Authorities in China have also pushed back against claims from Washington that they let Snowden slip through their fingers after the U.S. requested his extradition.

“The U.S. has no reason to call into question the Hong Kong government’s handling of affairs according to law,” China foreign ministry spokeswoman Hua Chungying said at a briefing, according to Reuters. “The United States’ criticism of China’s central government is baseless. China absolutely cannot accept it.”

Sources familiar with the case have told NBC News that Snowden’s passport has been revoked – a move that would be standard procedure, a State Department spokeswoman said.

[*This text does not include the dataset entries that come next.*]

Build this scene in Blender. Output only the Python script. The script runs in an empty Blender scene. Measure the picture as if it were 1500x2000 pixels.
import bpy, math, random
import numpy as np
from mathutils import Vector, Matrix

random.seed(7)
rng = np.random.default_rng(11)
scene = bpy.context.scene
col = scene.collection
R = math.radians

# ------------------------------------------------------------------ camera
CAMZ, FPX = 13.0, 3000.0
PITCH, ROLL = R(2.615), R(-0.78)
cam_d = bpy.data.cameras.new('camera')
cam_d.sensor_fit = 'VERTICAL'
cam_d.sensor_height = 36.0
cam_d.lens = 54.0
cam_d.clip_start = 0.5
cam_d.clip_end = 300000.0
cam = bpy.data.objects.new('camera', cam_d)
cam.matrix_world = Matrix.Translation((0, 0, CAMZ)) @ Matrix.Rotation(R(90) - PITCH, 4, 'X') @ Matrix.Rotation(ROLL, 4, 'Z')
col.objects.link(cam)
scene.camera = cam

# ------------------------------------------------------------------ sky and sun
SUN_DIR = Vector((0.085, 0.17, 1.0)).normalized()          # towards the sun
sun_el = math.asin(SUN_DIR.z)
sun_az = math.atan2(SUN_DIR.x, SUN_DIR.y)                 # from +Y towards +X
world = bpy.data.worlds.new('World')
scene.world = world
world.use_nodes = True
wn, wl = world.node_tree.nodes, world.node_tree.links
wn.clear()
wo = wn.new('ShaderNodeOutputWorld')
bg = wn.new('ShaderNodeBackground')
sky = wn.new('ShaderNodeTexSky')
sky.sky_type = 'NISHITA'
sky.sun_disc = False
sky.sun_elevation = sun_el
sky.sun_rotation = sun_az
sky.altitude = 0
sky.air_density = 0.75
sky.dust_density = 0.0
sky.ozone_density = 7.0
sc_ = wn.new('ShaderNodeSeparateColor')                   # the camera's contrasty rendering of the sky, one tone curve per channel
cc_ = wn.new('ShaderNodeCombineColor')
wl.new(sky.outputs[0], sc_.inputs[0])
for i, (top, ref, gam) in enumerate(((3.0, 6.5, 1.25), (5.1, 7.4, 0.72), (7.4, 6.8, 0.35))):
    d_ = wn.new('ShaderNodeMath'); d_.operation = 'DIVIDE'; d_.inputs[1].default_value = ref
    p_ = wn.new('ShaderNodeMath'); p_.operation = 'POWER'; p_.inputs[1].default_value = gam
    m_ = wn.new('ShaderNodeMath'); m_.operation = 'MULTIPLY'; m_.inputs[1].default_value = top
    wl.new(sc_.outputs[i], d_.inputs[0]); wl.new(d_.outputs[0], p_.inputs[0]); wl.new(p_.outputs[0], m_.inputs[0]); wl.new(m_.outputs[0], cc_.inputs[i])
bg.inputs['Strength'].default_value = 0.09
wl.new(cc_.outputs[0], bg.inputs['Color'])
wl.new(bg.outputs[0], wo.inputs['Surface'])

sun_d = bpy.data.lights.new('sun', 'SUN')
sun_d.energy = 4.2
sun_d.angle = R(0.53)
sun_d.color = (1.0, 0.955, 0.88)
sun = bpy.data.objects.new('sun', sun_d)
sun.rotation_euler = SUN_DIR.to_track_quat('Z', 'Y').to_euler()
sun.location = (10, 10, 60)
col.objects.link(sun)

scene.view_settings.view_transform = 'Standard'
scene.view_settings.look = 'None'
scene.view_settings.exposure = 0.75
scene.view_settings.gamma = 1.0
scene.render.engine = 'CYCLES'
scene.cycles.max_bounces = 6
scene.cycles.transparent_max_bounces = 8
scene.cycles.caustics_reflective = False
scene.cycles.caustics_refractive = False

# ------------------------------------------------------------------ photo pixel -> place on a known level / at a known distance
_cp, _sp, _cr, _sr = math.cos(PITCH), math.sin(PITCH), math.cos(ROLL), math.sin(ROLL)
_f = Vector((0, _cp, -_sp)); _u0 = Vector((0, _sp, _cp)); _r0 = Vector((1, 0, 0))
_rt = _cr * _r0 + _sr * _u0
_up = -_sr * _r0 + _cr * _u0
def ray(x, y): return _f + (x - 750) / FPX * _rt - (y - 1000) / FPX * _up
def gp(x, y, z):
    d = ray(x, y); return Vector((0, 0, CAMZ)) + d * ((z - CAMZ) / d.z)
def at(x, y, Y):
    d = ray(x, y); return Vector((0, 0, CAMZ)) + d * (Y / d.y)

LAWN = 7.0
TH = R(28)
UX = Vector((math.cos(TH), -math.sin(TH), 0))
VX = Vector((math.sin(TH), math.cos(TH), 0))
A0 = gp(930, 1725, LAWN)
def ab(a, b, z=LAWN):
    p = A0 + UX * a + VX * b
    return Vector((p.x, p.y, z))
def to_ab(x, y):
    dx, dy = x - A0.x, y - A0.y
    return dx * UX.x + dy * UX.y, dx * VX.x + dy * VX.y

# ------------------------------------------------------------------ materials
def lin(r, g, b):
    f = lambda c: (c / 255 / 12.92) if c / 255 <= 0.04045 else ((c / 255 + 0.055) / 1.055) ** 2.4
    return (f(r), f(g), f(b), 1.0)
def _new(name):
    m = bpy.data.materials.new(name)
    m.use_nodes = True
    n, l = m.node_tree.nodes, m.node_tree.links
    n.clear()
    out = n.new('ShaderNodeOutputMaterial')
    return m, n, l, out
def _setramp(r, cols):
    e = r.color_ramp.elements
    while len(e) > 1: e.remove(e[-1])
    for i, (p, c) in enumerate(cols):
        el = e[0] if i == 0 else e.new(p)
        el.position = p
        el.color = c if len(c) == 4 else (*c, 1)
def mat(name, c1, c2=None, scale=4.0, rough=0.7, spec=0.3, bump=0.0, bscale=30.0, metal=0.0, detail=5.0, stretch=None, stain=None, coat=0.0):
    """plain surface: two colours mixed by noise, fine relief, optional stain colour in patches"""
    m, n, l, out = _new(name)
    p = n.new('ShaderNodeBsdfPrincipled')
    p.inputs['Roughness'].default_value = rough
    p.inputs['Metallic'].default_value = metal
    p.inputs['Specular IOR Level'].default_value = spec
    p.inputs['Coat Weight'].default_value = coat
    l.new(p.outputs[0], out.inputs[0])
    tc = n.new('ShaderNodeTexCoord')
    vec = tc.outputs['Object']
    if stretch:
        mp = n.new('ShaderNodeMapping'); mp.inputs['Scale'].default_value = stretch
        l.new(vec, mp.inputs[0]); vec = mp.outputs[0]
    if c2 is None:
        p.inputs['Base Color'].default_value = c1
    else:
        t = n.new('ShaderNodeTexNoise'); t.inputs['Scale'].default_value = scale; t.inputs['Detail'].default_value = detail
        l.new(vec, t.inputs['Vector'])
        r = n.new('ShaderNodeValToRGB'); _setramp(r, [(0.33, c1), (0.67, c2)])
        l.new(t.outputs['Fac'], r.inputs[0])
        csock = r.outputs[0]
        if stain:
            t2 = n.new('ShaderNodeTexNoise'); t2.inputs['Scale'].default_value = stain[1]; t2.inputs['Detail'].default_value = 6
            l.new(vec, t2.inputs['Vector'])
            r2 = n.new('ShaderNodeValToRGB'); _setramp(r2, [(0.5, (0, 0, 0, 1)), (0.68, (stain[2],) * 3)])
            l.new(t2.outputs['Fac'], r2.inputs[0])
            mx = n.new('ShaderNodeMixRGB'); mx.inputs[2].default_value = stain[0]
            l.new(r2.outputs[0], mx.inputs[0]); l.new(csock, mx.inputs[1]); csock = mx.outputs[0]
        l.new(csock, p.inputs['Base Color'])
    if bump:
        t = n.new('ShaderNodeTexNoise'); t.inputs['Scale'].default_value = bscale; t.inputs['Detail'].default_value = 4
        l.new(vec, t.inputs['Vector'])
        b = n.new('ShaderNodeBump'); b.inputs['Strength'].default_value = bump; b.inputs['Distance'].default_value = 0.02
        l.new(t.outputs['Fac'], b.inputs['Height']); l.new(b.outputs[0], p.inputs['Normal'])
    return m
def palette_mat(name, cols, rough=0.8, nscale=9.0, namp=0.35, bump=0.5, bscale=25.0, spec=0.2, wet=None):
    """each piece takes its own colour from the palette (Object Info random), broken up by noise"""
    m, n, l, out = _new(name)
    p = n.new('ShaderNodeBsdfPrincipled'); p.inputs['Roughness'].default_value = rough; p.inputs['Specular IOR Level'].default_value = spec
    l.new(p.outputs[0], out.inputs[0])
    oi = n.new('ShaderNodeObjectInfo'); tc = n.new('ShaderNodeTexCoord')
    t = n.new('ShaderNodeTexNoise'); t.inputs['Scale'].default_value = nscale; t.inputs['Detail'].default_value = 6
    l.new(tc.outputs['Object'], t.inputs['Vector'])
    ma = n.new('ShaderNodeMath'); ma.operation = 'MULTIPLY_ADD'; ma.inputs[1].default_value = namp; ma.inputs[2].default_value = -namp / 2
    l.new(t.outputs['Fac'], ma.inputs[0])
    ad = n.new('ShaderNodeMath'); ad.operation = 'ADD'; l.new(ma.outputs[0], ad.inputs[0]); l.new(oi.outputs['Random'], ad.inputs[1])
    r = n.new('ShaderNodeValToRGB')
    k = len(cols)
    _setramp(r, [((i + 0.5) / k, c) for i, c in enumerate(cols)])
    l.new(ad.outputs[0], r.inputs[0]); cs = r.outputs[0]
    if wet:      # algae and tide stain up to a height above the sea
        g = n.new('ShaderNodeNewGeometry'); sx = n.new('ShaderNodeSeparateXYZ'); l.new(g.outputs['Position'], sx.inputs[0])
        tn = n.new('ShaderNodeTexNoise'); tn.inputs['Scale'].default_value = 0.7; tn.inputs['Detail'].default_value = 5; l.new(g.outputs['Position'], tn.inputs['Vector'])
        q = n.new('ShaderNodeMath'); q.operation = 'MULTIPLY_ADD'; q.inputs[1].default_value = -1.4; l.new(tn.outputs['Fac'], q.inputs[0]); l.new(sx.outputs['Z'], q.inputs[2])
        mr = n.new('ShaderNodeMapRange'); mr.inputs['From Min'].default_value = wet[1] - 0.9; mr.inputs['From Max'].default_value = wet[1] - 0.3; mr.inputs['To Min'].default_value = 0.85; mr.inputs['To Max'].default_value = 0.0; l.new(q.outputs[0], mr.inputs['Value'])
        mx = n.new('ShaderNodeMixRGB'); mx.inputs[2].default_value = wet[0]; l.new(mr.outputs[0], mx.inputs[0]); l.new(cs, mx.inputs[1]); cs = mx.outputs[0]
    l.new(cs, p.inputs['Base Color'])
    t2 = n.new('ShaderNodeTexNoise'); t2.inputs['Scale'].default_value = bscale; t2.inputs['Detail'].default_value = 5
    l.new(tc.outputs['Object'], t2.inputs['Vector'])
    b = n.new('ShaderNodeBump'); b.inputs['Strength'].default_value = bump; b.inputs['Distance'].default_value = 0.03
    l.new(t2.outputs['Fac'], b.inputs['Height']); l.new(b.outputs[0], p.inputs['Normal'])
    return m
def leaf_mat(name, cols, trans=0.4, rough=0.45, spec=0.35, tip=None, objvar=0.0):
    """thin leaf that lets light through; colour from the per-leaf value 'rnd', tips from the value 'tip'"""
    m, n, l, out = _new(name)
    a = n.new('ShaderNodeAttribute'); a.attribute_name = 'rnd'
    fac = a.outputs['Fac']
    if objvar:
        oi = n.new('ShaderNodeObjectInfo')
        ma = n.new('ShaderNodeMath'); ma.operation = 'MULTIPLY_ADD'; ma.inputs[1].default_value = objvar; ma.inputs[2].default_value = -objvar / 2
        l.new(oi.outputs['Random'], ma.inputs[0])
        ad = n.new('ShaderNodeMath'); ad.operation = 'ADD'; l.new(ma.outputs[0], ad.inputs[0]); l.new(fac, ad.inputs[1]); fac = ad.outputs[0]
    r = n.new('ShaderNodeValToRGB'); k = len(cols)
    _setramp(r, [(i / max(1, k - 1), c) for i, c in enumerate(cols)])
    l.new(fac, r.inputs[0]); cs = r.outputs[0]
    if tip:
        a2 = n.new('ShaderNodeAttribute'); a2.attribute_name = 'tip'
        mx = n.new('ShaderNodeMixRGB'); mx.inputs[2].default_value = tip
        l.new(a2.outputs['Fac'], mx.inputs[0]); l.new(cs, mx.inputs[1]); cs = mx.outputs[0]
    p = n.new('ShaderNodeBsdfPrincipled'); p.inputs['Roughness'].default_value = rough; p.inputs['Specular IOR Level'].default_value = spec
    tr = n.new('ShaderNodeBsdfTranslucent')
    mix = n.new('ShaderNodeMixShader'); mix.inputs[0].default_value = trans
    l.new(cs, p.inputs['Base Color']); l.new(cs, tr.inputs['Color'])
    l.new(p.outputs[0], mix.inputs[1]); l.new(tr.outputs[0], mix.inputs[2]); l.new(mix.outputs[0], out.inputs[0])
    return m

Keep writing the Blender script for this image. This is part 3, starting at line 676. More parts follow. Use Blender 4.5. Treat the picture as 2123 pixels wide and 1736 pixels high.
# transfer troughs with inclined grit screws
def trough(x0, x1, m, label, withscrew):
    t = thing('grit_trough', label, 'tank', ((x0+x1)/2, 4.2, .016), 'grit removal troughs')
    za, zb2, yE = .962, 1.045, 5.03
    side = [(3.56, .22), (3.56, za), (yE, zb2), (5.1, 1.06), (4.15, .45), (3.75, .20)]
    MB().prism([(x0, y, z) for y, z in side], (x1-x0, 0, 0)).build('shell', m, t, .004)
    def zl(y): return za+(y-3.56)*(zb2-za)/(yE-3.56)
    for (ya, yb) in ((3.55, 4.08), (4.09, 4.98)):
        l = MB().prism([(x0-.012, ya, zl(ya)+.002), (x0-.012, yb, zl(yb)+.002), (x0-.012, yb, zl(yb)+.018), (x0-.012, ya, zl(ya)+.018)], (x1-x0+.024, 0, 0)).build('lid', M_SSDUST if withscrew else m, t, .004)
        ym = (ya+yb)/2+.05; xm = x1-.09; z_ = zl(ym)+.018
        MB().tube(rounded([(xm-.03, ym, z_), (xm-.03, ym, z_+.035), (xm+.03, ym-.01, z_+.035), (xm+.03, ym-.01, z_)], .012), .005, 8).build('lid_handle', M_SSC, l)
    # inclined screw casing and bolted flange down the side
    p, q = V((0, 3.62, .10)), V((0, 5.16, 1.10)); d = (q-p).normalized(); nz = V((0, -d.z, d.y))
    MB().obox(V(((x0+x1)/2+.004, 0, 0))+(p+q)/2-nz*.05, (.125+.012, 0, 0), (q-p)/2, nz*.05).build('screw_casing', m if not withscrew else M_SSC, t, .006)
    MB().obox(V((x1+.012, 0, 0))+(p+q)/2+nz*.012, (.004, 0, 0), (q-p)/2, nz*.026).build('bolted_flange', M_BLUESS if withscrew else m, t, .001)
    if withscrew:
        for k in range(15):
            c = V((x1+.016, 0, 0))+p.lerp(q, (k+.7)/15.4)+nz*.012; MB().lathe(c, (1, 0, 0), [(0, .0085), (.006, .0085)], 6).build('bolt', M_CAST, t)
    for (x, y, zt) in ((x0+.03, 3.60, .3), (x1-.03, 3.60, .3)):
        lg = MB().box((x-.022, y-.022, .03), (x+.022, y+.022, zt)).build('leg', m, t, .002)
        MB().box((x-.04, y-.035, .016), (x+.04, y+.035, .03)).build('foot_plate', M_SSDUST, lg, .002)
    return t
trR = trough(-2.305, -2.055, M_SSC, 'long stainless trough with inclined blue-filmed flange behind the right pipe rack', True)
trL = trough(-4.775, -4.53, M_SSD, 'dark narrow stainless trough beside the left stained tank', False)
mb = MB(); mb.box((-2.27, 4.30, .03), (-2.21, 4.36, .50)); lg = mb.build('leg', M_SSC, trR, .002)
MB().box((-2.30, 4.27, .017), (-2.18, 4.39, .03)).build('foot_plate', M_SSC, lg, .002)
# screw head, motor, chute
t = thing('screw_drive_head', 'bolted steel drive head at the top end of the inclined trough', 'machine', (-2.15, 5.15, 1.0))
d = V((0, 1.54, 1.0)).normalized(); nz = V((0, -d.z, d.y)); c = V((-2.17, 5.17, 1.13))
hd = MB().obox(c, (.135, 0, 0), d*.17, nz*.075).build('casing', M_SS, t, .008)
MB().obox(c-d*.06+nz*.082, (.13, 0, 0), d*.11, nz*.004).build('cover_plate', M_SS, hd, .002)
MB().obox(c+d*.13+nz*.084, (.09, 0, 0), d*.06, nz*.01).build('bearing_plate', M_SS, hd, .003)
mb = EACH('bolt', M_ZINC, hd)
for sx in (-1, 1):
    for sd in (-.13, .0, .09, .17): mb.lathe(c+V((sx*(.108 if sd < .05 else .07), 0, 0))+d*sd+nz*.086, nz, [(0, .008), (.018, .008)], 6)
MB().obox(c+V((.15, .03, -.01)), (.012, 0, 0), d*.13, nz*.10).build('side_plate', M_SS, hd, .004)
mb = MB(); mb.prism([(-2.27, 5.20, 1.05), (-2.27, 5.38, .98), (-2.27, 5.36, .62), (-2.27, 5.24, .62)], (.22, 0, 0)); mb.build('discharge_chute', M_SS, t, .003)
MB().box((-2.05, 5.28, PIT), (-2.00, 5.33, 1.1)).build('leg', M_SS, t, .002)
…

“As is routine and consistent with U.S. regulations, persons with felony arrest warrants are subject to have their passports revoked. Such a revocations does not affect citizenship status,” State Department spokeswoman Jen Psaki said.

“Persons wanted on felony charges, such as Mr. Snowden, should not be allowed to proceed in any further international travel, other than is necessary to return him to the United States. Because of the Privacy Act, we cannot comment on Mr. Snowden’s passport specifically,” the spokeswoman said.

The government in Hong Kong said in its statement that extradition documents presented by the U.S. did not satisfy the requirements set by the law in Hong Kong, and that Snowden left the country “through a lawful and normal channel.”

In an interview with Hong Kong newspaper the South China Morning Post, Snowden said that he had taken his job with defense contractor Booz Allen Hamilton so that he collect information on secret data-gathering programs conducted by the NSA. NBC News could not independently verify the report.

“My position with Booz Allen Hamilton granted me access to lists of machines all over the world the NSA had hacked,” Snowden reportedly said in his interview with the paper. “That is why I accepted that position about three months ago.”

Snowden, who was fired from his job at the defense contractor, told the Post he collected documents showing U.S. hacking into computer systems in mainland China, and that he did not want to release all the documents he had gathered at once.

“I did not release them earlier because I don’t want to simply dump huge amounts of documents without regard to their content,” Snowden told the Post. “I have to screen everything before releasing it to journalists.”

Ecuador, which has provided refuge to Assange at its embassy in London, said on Monday that it was reviewing a request for asylum from Snowden. Foreign minister Ricardo Patino told reporters on Monday that Ecuador had been in “respectful” contact with Russia over the issue.

NBC News’ Jim Maceda and Ed Flanagan contributed to this report.